The incident has sparked a lot of talk on how beach umbrellas can be secured correctly so injuries like this aren't a common hazard of going to the beach. We spoke to Butch Arbin, captain of the Ocean City Beach Patrol in Ocean City, about the best practices for anchoring beach umbrellas and setting them up securely and found out that while beach umbrella anchors can be useful, they're not the catch-all of safety.

According to Arbin, beach umbrella anchors don't work as well in loose sand, like at the beaches in Ocean City and Long Island, New York. Also, certain kinds tend to be more reliable than others.

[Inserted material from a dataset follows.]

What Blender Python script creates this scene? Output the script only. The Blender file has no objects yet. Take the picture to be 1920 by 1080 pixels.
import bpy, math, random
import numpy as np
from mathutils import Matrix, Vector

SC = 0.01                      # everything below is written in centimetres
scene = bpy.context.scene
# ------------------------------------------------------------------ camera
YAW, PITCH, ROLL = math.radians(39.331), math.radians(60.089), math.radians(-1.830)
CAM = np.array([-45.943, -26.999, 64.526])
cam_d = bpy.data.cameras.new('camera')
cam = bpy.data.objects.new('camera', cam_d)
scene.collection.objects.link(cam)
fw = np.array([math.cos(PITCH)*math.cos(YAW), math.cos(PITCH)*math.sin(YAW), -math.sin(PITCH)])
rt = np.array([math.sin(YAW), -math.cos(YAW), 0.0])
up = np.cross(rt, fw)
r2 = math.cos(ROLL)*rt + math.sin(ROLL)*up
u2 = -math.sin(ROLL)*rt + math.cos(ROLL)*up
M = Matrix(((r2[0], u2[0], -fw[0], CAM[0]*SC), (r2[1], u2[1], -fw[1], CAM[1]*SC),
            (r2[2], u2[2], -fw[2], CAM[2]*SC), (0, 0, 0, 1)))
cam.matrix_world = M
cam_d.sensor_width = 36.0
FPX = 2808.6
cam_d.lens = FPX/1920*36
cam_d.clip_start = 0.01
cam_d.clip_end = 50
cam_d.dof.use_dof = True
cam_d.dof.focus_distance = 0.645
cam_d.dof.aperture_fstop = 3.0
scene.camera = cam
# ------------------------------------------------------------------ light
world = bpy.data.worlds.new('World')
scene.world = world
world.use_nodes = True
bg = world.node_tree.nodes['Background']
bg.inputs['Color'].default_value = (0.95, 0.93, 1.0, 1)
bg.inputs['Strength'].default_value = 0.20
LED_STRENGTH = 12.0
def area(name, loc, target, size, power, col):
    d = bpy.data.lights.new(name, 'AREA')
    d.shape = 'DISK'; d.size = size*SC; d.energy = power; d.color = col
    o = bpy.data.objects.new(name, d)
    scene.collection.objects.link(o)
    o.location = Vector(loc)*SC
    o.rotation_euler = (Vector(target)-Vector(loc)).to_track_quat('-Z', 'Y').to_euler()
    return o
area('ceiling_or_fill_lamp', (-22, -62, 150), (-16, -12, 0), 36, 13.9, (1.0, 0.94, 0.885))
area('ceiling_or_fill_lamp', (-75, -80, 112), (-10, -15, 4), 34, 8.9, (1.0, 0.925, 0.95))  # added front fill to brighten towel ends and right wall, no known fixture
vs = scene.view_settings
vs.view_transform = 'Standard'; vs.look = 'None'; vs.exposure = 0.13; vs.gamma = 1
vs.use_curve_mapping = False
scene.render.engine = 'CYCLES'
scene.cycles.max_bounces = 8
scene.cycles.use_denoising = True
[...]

He highlights beach umbrella anchors that look like giant screws as effective ($20; amazon.com), but only when they're firmly in the ground and coupled with other best practices.

The main reason beach umbrellas get loose, says Arbin, isn't that they're not anchored but that people don't put them in correctly to begin with.

The first step starts before you even get to the beach. Make sure the umbrella you're using is the right kind and high-quality–you can't just use any umbrella, like one from your patio. Beach umbrellas are best when they're heavy, and the pole should be at least 1 to 1¹/₂ inches thick with a pronounced spike at the end.

To set it up properly: First open the umbrella, then grip the top with both hands, spike the pole into the sand, and forcefully rock the stake back and forth.

With each motion, the umbrella will get deeper into the sand, and you want the stake 18 to 24 inches in the ground for maximum staying power. Then, position the umbrella so the canopy is facing against the direction of the wind. "If they don't do that ... it's like Marry Poppins when she used to fly with her umbrella," Arbin adds.

Remaining diligent about the process of getting your beach umbrella into the sand is crucial because, as Arbin stresses, the right beach umbrella anchor can only make a difference if you've put the umbrella in the sand properly.